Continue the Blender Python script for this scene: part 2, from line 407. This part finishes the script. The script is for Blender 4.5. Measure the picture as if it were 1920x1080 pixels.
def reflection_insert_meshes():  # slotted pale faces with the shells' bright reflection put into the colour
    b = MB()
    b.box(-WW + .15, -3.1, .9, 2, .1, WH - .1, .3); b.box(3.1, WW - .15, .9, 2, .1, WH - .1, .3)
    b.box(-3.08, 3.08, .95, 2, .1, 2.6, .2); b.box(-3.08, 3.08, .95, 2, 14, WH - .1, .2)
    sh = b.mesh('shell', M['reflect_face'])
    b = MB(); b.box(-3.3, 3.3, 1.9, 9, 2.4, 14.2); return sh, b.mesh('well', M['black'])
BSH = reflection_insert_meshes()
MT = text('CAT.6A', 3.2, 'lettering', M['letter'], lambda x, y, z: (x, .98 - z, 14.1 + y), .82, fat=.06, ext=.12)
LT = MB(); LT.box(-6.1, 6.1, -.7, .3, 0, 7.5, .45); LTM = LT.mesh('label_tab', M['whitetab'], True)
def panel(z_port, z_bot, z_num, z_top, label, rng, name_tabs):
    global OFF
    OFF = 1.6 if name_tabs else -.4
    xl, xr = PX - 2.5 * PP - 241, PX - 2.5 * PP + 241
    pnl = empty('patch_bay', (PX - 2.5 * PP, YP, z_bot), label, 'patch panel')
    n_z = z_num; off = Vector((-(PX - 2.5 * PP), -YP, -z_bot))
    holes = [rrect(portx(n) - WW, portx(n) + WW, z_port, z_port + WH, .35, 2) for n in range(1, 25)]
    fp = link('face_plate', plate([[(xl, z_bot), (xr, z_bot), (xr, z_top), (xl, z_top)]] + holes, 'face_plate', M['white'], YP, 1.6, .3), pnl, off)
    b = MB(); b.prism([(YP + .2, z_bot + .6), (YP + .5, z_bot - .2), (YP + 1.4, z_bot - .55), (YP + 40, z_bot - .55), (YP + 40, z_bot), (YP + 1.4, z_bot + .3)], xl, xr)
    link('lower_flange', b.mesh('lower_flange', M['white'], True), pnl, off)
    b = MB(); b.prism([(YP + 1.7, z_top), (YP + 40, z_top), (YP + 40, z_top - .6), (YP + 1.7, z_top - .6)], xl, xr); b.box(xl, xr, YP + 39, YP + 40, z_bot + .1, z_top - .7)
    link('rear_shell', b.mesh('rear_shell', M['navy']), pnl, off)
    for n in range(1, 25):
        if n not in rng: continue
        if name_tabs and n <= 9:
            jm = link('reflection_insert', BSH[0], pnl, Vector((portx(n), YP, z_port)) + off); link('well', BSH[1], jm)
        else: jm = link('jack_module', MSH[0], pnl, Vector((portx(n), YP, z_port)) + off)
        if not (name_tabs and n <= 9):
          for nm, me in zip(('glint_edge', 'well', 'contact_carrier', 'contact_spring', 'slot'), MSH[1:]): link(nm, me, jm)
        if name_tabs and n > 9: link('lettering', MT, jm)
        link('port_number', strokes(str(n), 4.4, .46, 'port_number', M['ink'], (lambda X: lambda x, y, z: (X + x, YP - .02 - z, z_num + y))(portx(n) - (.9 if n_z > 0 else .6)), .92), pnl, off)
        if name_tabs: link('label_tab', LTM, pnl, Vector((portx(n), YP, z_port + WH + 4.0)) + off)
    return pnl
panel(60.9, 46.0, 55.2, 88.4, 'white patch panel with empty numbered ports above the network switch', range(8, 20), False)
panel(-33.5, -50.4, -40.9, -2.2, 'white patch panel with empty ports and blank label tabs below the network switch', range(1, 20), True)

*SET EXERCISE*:
Return the material exactly as it stands.

*RESULT OF THIS TASK*:
Continue the Blender Python script for this scene: part 2, from line 407. This part finishes the script. The script is for Blender 4.5. Measure the picture as if it were 1920x1080 pixels.
def reflection_insert_meshes():  # slotted pale faces with the shells' bright reflection put into the colour
    b = MB()
    b.box(-WW + .15, -3.1, .9, 2, .1, WH - .1, .3); b.box(3.1, WW - .15, .9, 2, .1, WH - .1, .3)
    b.box(-3.08, 3.08, .95, 2, .1, 2.6, .2); b.box(-3.08, 3.08, .95, 2, 14, WH - .1, .2)
    sh = b.mesh('shell', M['reflect_face'])
    b = MB(); b.box(-3.3, 3.3, 1.9, 9, 2.4, 14.2); return sh, b.mesh('well', M['black'])
BSH = reflection_insert_meshes()
MT = text('CAT.6A', 3.2, 'lettering', M['letter'], lambda x, y, z: (x, .98 - z, 14.1 + y), .82, fat=.06, ext=.12)
LT = MB(); LT.box(-6.1, 6.1, -.7, .3, 0, 7.5, .45); LTM = LT.mesh('label_tab', M['whitetab'], True)
def panel(z_port, z_bot, z_num, z_top, label, rng, name_tabs):
    global OFF
    OFF = 1.6 if name_tabs else -.4
    xl, xr = PX - 2.5 * PP - 241, PX - 2.5 * PP + 241
    pnl = empty('patch_bay', (PX - 2.5 * PP, YP, z_bot), label, 'patch panel')
    n_z = z_num; off = Vector((-(PX - 2.5 * PP), -YP, -z_bot))
    holes = [rrect(portx(n) - WW, portx(n) + WW, z_port, z_port + WH, .35, 2) for n in range(1, 25)]
    fp = link('face_plate', plate([[(xl, z_bot), (xr, z_bot), (xr, z_top), (xl, z_top)]] + holes, 'face_plate', M['white'], YP, 1.6, .3), pnl, off)
    b = MB(); b.prism([(YP + .2, z_bot + .6), (YP + .5, z_bot - .2), (YP + 1.4, z_bot - .55), (YP + 40, z_bot - .55), (YP + 40, z_bot), (YP + 1.4, z_bot + .3)], xl, xr)
    link('lower_flange', b.mesh('lower_flange', M['white'], True), pnl, off)
    b = MB(); b.prism([(YP + 1.7, z_top), (YP + 40, z_top), (YP + 40, z_top - .6), (YP + 1.7, z_top - .6)], xl, xr); b.box(xl, xr, YP + 39, YP + 40, z_bot + .1, z_top - .7)
    link('rear_shell', b.mesh('rear_shell', M['navy']), pnl, off)
    for n in range(1, 25):
        if n not in rng: continue
        if name_tabs and n <= 9:
            jm = link('reflection_insert', BSH[0], pnl, Vector((portx(n), YP, z_port)) + off); link('well', BSH[1], jm)
        else: jm = link('jack_module', MSH[0], pnl, Vector((portx(n), YP, z_port)) + off)
        if not (name_tabs and n <= 9):
          for nm, me in zip(('glint_edge', 'well', 'contact_carrier', 'contact_spring', 'slot'), MSH[1:]): link(nm, me, jm)
        if name_tabs and n > 9: link('lettering', MT, jm)
        link('port_number', strokes(str(n), 4.4, .46, 'port_number', M['ink'], (lambda X: lambda x, y, z: (X + x, YP - .02 - z, z_num + y))(portx(n) - (.9 if n_z > 0 else .6)), .92), pnl, off)
        if name_tabs: link('label_tab', LTM, pnl, Vector((portx(n), YP, z_port + WH + 4.0)) + off)
    return pnl
panel(60.9, 46.0, 55.2, 88.4, 'white patch panel with empty numbered ports above the network switch', range(8, 20), False)
panel(-33.5, -50.4, -40.9, -2.2, 'white patch panel with empty ports and blank label tabs below the network switch', range(1, 20), True)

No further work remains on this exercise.